A insensibilidade completa de setores da elite da estrutura estatal, que nos últimos anos continuaram reivindicando e conseguindo privilégios em atitude de descolamento total em relação à realidade brasileira, deu as caras novamente em Brasília. Desta vez, foram os ministros do Supremo Tribunal Federal que, aproveitando-se da conveniente faculdade de definir os próprios vencimentos, aprovaram de forma unânime um reajuste para si próprios. Seu salário passará dos R$ 39,3 mil atuais para pouco mais de R$ 46 mil até julho de 2024 – falta apenas o aval do Congresso Nacional, o que não passa de mera formalidade, pois ninguém em sã consciência acredita que os congressistas barrariam o aumento, não apenas para evitar qualquer indisposição com o STF, mas também porque ficaria aberto o espaço para que os parlamentares, mais adiante, elevem também os próprios vencimentos.
O reajuste de 18% já é algo que, hoje, só existe nos sonhos da esmagadora maioria dos brasileiros, que com sorte conseguem a reposição da inflação – segundo o Salariômetro, da Fipe, 45% das negociações salariais realizadas no primeiro semestre de 2022 terminaram com aumentos abaixo do INPC acumulado nos 12 meses anteriores. Mesmo assim, as entidades que representam a magistratura – pois o aumento nos salários do STF tem um efeito-cascata que beneficia todos os juízes – queriam ainda mais: a Associação dos Magistrados Brasileiros, por exemplo, pediu que o reajuste fosse de 40%.
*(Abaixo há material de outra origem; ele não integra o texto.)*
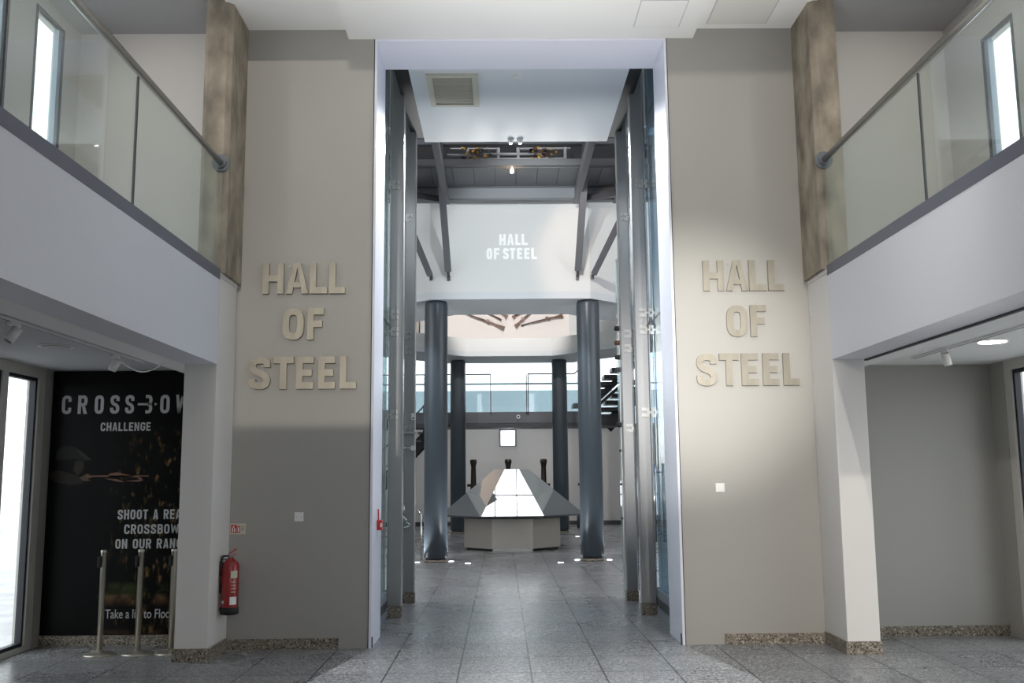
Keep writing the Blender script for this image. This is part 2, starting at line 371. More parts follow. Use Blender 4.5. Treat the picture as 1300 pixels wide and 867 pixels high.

Em uma nação como o Brasil, não há condições morais para que os membros de uma elite já muito distante do resto do país continuem colocando seus interesses particulares acima de todo o resto
Olhando friamente os números, pode-se até alegar que, como o último aumento para os ministros do Supremo ocorreu em 2018, o porcentual acertado não repõe perdas inflacionárias. No entanto, essa é apenas parte da história. Sempre é preciso lembrar que estamos falando de brasileiros que estão no “topo do topo” da pirâmide socioeconômica de um país pobre, incapaz de garantir à maioria de seus cidadãos uma renda que lhes permita uma vida digna, sem luxos, mas também sem fantasmas como o da fome. A inflação, obviamente, engole os ganhos de ricos e pobres; mas é altamente improvável que um magistrado que recebesse algo entre R$ 20 mil e R$ 25 mil quatro anos atrás – e este é o vencimento para o início de carreira, sem falar dos inúmeros auxílios e gratificações – tenha sofrido alterações significativas em seu estilo de vida (muito menos qualquer tipo de privação) por causa da inflação, a não ser, talvez, para aqueles que transformaram ternos comprados em Miami em gênero de primeira necessidade, como na célebre reclamação de um desembargador paulista, anos atrás.
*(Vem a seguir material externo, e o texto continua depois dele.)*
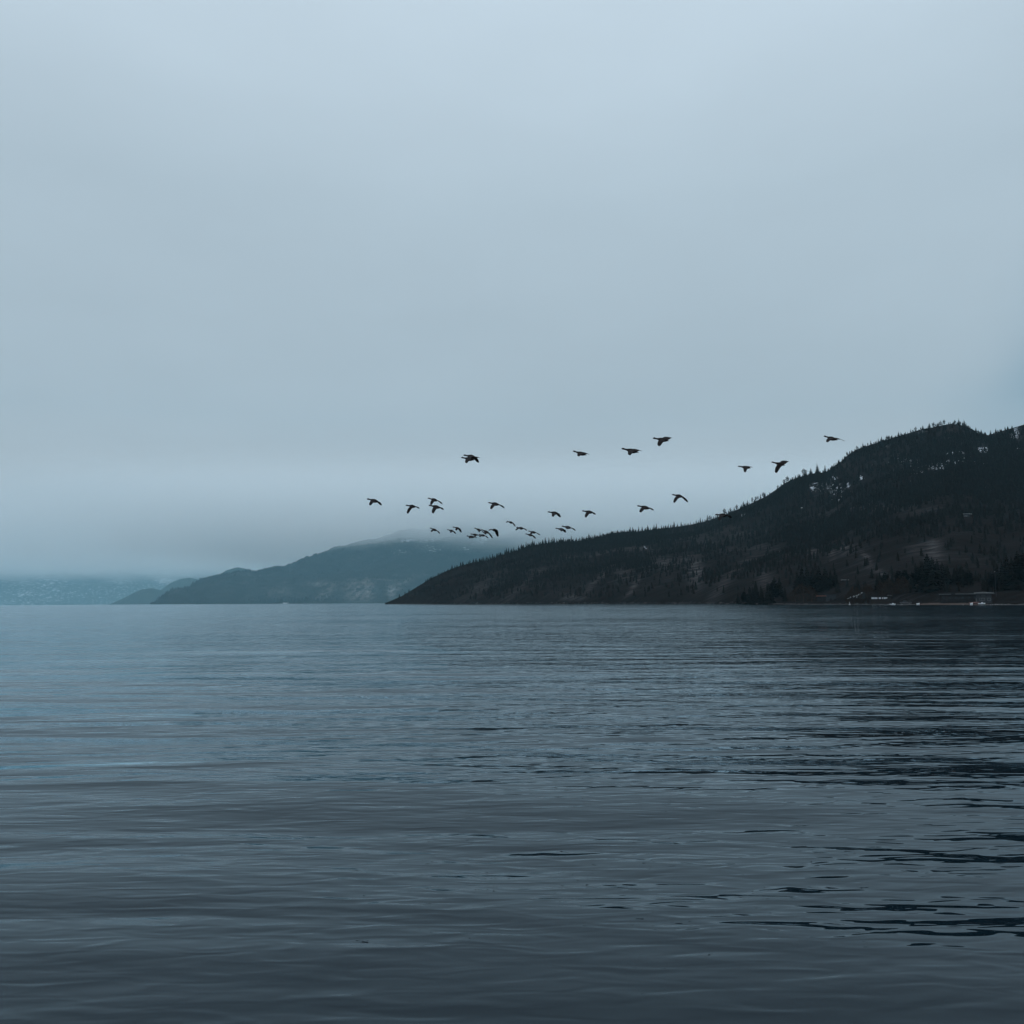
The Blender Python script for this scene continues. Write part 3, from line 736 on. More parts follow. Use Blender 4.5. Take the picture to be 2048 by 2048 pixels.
# 1 two-storey house
p = at_px(1968, 728); rz = face_cam(p)
h_ = thing('house', p, 'dark two-storey lakeside house with white-framed windows under a thin pale roof edge', 'house', rz)
part('wall', [(-5, 5, 0, 8, -1, 7.0)], GREYW, h_)
poly('roof', [(-6.2, -.9, 6.95), (6.6, -.9, 6.75), (6.6, 8.8, 7.2), (-6.2, 8.8, 7.4), (-6.2, -.9, 7.3), (0, -.9, 7.62), (6.6, -.9, 7.05), (6.6, 8.8, 7.6), (0, 8.8, 8.2), (-6.2, 8.8, 7.8)],
     [(0, 3, 2, 1), (4, 5, 8, 9), (5, 6, 7, 8), (0, 1, 6, 5, 4), (1, 2, 7, 6), (2, 3, 9, 8, 7), (3, 0, 4, 9)], ROOFM, h_)
part('roof_edge', [(-6.3, 6.7, -1.05, -.93, 7.02, 7.42)], PALE, h_)
window(h_, -1.1, 1.9, 2.9, 1.7, 0, PALE, 2); window(h_, 3.2, 1.9, 1.9, 1.7, 0, PALE, 1); window(h_, -2.2, 4.9, 1.2, 1.3, 0, GREYW, 0); window(h_, 1.6, 4.9, 1.2, 1.3, 0, GREYW, 0)
part('corner_post', [(-5.15, -4.9, -.15, .1, -.5, 3.4)], PALE, h_)
# 2 long lodge
p = at_px(1921, 742); rz = face_cam(p)
h_ = thing('lodge', p, 'long low dark lodge joined to the left side of the two-storey house behind the beach', 'building', rz)
part('wall', [(-13.5, 12.3, 0, 7, -1, 6.6)], DARKW, h_)
part('roof', [(-14.3, 12.5, -1, 8, 6.62, 6.95)], ROOFM, h_)
part('roof_edge', [(-14.3, -6.0, -1.14, -1.02, 6.62, 6.9), (-3.4, 12.5, -1.14, -1.02, 6.62, 6.95)], PALE, h_)
for k in range(6): window(h_, -11.2 + k * 4.2, 3.4, 1.6, 1.5, 0, DARKW, 1)
for k in range(7): part('post', [(-13.9 + k * 4.35, -13.7 + k * 4.35, -.9, -.7, -1, 6.6)], DARKW, h_)
# 3 boathouse with white panels
p = at_px(1761, 800); rz = face_cam(p)
h_ = thing('boathouse', p, 'low dark boathouse with a bright band of white panels across its front', 'boathouse', rz)
part('wall', [(-7.4, 8.4, 0, 6, -1, 5.6)], BROWNW, h_)
part('roof', [(-8.2, 9.2, -.7, 6.8, 5.62, 5.95)], ROOFM, h_)
for (a, b) in ((-6.9, -4.6), (-4.5, -2.3), (-1.3, 0.5), (1.3, 2.0), (2.5, 4.1), (4.3, 5.2)):
    part('panel', [(a, b, -.12, -.01, 3.6 + (0.3 if a > 4.2 else 0), 4.9)], WHITE, h_)
part('chimney', [(5.6, 6.4, 2, 2.8, 5.97, 7.2)], GREYW, h_)
part('awning', [(5.2, 8.8, -.9, -.7, 6.4, 6.6)], PALE, h_)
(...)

O Brasil é um país fiscalmente frágil, que há muitos anos gasta muito mais do que arrecada; que tem 10 milhões de cidadãos à procura de um emprego; que patina para crescer a taxas que finalmente permitam um aumento no bem-estar geral da população. Em uma nação com este perfil, não há condições morais para que os membros de uma elite já muito distante do resto do país continuem colocando seus interesses particulares acima de todo o resto. Juízes devem ser bem remunerados? Certamente que sim, mas o ponto é que eles já o são, tanto em termos absolutos quanto relativos. O mesmo, aliás, vale para uma série de outras categorias do funcionalismo público que fizeram ou ameaçaram greve no início deste ano, em busca de reajustes de 26%.
Como a Gazeta do Povo vem afirmando há quase dez anos, quando começou a longa batalha do auxílio-moradia – encerrada apenas graças à negociata que levou ao reajuste de 2018 –, “a aspiração a boas remunerações é legítima, mas não é sadio que o preço para cumpri-la seja uma dissociação completa entre o salário de um agente público e o da sociedade à qual ele serve”. Os ministros do Supremo, mais uma vez, querem que a sociedade pague esse preço.